The pope suggested that the theme of that speech -- and of his fourth extended visit to the United States -- is world peace.

"Exactly 30 years ago today, my predecessor, Pope Paul VI, spoke to the United Nations General Assembly and delivered a message that still resounds in many hearts: 'No more war; war never again'," the pope said. "He went on to appeal: 'Peace, it is peace which must guide the destinies of people.'

"I, too, come as a pilgrim of peace and understanding among peoples," the pope said yesterday. "Tomorrow, in observance of the United Nations' 50th anniversary, I shall return there to express my deep conviction that ideas and intentions which gave origin throughout the worldwide organization half a century ago are more indispensable than ever in a world searching for purpose."

Two years ago in Denver, under a steady rain, the pope urged America to embrace "justice," a word he defined as including a commitment to the granting of rights to the unborn. The pope had said the same thing in 1987 when visiting Detroit.

No rebuke this time

But because he was standing beside Mr. Clinton in Denver, who favors abortion rights, the pope's comment was seen as a rebuke of the president. Prior to this visit, White House officials expressed the hope that the pope would stress human rights, his desire for peace in Bosnia and other issues on which the pope and the president occupy common ground.

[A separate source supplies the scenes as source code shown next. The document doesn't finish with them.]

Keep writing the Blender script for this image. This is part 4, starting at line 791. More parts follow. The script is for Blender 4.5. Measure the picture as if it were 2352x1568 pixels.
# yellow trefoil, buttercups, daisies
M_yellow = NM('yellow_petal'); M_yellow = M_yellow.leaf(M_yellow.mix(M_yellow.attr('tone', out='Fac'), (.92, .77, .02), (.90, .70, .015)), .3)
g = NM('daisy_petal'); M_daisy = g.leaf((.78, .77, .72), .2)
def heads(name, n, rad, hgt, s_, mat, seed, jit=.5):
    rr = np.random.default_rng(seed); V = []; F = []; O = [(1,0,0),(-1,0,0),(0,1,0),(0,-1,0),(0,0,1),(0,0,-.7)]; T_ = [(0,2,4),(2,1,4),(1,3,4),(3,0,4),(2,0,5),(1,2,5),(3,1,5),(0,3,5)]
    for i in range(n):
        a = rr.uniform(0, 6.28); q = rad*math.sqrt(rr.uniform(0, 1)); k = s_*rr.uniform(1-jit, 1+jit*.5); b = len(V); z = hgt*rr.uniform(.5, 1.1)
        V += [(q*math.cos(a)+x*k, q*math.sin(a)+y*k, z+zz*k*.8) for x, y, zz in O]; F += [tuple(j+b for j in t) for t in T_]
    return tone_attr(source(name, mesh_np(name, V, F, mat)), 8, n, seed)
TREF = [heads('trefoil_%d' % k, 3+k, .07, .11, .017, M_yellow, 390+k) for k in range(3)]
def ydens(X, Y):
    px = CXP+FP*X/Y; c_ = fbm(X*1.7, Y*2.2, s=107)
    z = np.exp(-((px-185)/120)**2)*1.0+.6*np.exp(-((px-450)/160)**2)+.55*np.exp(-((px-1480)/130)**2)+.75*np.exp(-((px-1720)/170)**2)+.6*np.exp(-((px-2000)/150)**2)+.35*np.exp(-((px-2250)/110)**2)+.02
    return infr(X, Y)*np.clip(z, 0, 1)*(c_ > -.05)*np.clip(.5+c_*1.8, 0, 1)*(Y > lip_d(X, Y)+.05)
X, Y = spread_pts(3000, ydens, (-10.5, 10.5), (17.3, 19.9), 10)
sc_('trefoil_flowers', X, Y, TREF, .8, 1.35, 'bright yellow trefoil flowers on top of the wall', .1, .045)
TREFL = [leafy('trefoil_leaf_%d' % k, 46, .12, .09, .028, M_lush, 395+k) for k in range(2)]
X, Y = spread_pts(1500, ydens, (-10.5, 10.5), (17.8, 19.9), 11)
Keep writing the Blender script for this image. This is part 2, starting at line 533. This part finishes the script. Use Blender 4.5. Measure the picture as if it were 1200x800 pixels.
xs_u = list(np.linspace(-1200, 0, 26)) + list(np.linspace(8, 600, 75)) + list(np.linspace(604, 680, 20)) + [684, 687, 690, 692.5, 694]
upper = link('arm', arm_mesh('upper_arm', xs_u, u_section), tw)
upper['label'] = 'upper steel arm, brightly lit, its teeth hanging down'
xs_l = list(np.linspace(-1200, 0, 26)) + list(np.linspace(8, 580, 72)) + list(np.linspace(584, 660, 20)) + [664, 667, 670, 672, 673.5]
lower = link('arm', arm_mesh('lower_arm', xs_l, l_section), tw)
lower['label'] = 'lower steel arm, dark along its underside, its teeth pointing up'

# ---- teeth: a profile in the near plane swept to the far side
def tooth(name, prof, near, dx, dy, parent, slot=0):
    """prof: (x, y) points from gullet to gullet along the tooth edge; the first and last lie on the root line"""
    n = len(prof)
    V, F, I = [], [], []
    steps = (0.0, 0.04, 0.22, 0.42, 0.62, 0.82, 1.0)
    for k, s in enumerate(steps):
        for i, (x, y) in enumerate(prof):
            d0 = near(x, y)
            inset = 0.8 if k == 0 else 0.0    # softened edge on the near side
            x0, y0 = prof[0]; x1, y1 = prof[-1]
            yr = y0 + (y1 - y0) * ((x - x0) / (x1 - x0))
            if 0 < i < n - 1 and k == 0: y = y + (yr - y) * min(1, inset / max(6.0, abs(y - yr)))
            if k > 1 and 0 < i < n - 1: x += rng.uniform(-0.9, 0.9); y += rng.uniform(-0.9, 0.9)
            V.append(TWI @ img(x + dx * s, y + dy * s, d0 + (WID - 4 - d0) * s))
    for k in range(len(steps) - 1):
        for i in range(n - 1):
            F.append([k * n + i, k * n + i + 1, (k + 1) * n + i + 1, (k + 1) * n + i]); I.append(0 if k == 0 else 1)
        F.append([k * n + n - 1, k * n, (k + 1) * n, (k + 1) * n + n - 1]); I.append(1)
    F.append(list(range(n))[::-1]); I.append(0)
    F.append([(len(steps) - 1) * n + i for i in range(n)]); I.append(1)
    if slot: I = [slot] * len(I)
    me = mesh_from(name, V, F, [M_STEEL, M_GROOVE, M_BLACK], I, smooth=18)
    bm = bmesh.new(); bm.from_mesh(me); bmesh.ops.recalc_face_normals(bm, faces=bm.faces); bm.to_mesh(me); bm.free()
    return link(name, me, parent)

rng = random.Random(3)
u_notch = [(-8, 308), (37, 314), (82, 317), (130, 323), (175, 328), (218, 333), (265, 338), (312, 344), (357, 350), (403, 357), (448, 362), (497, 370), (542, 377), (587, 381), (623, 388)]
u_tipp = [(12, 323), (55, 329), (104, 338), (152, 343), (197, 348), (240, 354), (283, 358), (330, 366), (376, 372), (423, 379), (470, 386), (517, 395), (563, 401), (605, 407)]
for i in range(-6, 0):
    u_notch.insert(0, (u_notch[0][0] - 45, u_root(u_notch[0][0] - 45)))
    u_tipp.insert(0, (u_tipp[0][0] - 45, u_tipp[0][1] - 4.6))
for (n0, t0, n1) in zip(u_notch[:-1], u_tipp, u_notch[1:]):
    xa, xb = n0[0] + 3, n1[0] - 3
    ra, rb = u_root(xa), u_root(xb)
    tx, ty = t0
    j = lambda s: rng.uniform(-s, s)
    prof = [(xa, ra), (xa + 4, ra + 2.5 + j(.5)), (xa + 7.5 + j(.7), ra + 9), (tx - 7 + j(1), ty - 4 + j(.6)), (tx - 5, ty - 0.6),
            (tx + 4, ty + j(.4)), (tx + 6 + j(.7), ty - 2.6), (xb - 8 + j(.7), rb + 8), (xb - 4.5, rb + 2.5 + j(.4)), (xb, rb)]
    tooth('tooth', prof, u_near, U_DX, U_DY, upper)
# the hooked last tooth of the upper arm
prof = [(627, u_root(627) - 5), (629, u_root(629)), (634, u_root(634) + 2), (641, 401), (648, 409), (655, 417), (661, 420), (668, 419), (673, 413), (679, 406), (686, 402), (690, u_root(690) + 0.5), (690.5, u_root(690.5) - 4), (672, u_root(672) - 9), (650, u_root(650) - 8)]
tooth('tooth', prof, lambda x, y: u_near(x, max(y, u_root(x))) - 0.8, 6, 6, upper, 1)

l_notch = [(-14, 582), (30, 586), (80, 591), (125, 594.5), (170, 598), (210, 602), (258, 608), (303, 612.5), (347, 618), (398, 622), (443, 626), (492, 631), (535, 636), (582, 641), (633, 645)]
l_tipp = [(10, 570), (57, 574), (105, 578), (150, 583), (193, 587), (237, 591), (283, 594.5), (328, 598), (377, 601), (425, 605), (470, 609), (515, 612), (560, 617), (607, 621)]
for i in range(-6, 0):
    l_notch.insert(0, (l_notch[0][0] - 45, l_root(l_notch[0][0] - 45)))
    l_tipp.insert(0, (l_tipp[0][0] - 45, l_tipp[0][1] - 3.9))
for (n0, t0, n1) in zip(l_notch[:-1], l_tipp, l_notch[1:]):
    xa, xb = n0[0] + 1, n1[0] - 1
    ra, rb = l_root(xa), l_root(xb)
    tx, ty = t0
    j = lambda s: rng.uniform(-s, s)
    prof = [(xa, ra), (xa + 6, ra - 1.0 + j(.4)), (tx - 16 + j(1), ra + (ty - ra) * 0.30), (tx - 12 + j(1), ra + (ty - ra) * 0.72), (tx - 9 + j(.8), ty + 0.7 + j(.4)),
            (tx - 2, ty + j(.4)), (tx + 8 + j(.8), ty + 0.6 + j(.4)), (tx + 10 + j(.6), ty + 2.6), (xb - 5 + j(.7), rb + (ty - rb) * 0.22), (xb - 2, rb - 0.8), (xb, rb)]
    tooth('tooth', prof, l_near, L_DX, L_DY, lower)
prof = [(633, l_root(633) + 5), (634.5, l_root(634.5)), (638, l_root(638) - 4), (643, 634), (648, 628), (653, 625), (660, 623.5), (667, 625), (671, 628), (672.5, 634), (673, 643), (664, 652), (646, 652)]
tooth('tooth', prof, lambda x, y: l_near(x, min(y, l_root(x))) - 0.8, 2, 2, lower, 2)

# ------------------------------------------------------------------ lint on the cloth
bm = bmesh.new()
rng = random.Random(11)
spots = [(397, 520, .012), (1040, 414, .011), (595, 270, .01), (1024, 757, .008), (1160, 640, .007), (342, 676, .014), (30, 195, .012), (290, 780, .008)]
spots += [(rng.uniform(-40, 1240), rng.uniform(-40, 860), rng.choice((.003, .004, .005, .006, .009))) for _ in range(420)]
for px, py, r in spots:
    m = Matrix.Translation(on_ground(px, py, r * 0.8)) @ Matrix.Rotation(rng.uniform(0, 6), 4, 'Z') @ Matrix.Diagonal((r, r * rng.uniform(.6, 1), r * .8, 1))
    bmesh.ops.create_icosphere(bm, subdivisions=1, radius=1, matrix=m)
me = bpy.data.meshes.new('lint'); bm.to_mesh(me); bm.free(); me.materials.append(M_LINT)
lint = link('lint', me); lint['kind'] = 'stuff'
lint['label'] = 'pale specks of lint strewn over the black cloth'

This is precisely what occurred yesterday. But though the sentiments offered by the pope seemed more in keeping with Mr. Clinton's political leanings, the challenge the pope laid down for America was not one for the faint of heart -- or for the weak of faith.

The pope didn't mention America's current political debate about limiting immigration, for instance, but he did say this:

"From its beginning until now, the United States has been a haven for generation after generation of new arrivals. Men, women and children have streamed here from every corner of the globe, building new lives and forming a society of rich ethnic and racial diversity based on commitment to shared vision of your dignity and freedom. Of the United States, we can truly say, 'E pluribus unum' (Out of many, one)."

Likewise, the pope didn't mention directly the partisan debate taking place across the nation about the proper level of spending on social welfare programs. But he did say this:

"The same spirit of creative generosity will help you to meet the needs of your own poor and disadvantaged. They, too, have a role to play in building a society truly worth of the human person -- a society in which none are so poor that they have nothing to give, and none are so rich that they have nothing to receive."